Yahya told him that Pakistan needed a sensible and mature officer there, and Malik had replied: “Being a sensible and mature officer, I quite realize why I am needed there.” Concurrently with this, all officers considered to be Malik loyalists were sidelined. This was a major step along the road inaugurated by Ayub himself, of promoting the interests of personal loyalty over those of competence and professionalism. Professional pride progressively gave way to servile behavior.

Already the army had embarked on a crash program of making up shortages in the ranks of the officer class. To meet the target, standards were consciously and conspicuously lowered, thus making it a self-defeating exercise.
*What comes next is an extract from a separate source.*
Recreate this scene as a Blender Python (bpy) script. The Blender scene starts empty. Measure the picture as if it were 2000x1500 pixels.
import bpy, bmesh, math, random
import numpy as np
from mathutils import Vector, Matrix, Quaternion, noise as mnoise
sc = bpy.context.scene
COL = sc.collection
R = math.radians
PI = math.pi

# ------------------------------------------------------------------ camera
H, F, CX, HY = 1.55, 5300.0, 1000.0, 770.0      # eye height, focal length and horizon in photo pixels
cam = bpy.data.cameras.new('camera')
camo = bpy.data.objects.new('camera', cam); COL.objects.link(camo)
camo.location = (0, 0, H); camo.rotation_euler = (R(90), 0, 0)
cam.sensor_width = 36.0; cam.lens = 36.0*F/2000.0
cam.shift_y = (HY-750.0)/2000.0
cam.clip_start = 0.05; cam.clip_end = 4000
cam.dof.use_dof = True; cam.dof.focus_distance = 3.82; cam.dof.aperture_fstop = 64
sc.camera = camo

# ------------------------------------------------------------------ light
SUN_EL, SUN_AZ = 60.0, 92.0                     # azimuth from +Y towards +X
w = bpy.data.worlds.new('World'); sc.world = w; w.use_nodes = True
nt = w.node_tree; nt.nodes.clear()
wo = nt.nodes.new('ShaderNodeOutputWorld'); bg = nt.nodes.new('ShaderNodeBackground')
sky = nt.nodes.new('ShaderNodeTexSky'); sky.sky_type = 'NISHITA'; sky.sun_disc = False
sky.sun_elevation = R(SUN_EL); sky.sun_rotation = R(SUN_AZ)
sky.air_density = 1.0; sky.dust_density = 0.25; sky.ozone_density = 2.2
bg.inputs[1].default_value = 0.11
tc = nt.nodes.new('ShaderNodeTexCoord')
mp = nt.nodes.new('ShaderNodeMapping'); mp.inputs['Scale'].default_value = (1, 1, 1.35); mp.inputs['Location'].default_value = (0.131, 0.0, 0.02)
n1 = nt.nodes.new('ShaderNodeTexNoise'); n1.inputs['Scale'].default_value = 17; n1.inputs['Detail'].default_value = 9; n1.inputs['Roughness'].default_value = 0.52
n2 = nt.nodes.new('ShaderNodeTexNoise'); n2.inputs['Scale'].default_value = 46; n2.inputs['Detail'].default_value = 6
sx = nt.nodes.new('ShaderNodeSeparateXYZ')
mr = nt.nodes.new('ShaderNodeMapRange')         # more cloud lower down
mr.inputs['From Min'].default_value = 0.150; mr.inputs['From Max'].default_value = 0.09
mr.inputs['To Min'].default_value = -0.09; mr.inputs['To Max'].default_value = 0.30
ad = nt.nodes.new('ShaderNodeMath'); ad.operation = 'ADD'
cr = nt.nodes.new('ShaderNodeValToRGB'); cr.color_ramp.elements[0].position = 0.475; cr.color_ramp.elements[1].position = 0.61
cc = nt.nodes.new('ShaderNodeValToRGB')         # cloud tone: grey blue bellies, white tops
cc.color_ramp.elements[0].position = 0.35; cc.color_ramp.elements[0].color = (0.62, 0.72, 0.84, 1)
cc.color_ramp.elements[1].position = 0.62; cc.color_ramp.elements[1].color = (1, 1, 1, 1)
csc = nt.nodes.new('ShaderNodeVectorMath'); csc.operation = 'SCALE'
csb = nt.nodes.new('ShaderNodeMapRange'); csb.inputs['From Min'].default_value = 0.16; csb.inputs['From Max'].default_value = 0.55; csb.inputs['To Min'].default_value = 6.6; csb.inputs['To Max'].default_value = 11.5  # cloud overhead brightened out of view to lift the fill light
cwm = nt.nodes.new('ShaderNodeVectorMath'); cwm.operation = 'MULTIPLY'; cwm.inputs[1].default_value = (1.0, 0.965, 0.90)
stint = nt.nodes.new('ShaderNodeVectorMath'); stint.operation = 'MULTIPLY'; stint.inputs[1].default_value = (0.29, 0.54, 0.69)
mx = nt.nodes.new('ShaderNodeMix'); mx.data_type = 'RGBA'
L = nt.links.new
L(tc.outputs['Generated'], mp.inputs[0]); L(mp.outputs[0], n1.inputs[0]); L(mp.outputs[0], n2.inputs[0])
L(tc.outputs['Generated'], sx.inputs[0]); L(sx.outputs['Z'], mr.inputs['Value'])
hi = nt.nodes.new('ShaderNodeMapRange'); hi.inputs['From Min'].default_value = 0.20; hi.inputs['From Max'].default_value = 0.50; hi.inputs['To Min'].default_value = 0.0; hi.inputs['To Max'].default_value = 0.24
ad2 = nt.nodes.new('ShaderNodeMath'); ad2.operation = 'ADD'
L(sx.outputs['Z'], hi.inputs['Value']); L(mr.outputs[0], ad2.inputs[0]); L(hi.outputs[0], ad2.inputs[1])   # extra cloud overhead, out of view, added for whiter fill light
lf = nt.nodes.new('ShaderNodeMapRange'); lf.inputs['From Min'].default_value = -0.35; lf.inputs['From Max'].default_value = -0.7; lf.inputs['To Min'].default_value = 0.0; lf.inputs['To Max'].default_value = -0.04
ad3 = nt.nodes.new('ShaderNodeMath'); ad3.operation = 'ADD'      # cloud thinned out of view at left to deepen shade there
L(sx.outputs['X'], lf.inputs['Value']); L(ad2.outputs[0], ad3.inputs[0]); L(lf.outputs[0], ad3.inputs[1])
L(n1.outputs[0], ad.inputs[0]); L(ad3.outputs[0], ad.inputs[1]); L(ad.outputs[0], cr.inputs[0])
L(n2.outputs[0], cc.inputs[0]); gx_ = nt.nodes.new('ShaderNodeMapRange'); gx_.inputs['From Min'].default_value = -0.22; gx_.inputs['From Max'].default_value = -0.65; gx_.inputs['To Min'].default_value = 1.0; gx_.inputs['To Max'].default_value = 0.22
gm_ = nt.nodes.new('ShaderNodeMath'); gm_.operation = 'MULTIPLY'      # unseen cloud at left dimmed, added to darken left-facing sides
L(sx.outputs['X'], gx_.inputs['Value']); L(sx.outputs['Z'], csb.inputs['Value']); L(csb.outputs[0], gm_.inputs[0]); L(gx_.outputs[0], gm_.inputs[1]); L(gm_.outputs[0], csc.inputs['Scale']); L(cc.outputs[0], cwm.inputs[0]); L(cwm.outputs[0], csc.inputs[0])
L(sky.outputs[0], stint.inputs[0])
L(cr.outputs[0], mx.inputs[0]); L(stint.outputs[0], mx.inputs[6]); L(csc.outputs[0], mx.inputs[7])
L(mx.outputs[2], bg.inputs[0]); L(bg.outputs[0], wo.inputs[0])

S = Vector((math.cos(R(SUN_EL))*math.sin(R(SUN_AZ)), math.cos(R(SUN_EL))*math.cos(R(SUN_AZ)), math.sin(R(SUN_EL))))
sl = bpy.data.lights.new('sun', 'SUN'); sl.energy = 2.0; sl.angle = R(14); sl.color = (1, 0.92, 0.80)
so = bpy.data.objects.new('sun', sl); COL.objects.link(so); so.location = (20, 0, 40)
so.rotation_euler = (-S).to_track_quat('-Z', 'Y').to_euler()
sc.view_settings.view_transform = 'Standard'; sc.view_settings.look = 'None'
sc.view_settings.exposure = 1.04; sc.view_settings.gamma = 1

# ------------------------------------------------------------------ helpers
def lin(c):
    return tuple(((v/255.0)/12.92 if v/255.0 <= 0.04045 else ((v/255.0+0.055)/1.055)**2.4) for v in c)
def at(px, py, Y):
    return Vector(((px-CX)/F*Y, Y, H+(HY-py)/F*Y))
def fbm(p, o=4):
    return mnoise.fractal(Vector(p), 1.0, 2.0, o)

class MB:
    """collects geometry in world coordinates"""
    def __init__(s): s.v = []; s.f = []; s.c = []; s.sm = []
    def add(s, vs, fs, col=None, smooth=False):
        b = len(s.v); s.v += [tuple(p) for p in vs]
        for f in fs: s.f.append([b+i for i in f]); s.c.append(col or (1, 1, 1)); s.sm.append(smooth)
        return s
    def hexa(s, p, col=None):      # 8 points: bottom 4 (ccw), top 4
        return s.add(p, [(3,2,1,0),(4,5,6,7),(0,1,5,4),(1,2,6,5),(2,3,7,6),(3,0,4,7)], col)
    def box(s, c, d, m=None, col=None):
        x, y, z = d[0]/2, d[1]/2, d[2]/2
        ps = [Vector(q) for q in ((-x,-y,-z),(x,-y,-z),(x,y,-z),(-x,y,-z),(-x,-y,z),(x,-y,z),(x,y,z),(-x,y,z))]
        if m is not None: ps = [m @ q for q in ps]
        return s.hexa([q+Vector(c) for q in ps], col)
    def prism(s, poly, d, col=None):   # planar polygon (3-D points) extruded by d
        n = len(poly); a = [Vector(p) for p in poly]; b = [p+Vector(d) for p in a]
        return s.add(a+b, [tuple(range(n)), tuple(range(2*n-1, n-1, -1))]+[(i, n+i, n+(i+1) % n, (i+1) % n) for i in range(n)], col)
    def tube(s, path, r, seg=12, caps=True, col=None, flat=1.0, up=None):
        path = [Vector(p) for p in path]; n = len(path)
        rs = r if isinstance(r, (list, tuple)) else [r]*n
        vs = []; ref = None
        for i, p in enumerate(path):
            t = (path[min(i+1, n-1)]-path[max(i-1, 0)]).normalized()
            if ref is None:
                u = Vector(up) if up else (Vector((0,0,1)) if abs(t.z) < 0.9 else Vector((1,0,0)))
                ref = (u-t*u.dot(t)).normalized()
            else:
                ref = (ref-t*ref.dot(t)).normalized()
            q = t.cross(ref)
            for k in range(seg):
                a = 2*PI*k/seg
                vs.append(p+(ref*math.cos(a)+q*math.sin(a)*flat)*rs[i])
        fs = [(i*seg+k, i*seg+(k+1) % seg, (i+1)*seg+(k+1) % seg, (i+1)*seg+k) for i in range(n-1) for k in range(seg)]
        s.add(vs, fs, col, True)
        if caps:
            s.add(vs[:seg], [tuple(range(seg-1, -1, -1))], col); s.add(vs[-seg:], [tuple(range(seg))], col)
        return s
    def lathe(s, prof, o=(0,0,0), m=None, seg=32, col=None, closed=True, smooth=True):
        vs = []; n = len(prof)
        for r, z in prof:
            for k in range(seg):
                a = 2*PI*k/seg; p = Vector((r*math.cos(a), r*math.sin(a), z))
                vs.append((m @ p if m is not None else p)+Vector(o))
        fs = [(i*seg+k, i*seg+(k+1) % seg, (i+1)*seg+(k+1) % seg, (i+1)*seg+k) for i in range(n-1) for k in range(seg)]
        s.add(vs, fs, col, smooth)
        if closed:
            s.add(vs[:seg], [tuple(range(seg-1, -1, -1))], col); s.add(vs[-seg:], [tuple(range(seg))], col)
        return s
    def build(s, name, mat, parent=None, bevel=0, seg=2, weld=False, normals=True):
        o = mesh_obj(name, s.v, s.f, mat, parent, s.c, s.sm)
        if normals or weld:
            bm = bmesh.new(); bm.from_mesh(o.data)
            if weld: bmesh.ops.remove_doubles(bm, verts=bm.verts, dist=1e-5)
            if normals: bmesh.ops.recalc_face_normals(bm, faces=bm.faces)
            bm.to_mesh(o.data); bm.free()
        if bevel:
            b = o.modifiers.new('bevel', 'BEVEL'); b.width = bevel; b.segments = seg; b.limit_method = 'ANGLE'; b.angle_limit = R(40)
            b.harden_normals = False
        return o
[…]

Also, in the aftermath of the war, one would have expected the army to analyze its performance. Not only was such an appraisal not carried out beyond the merest whitewash, the attempt deliberately falsified the record to save reputations, because after the war many of those were promoted whose reputations needed to be saved.

But the formality of a war analysis had to be fulfilled, and most ironically the task was entrusted to General Akhtar Malik. He did this in two parts; one dealt with the performance of junior leadership, and the other with that of the higher command.

Brigadier Mohammad Afzal Khan, who read the latter in manuscript form, and Major Qayyum, under whose supervision it was typed, both commented upon the scathing criticism to which this document subjected the prosecution of the war at higher levels. After the death of the general, no one has seen the record of this document in the army GHQ."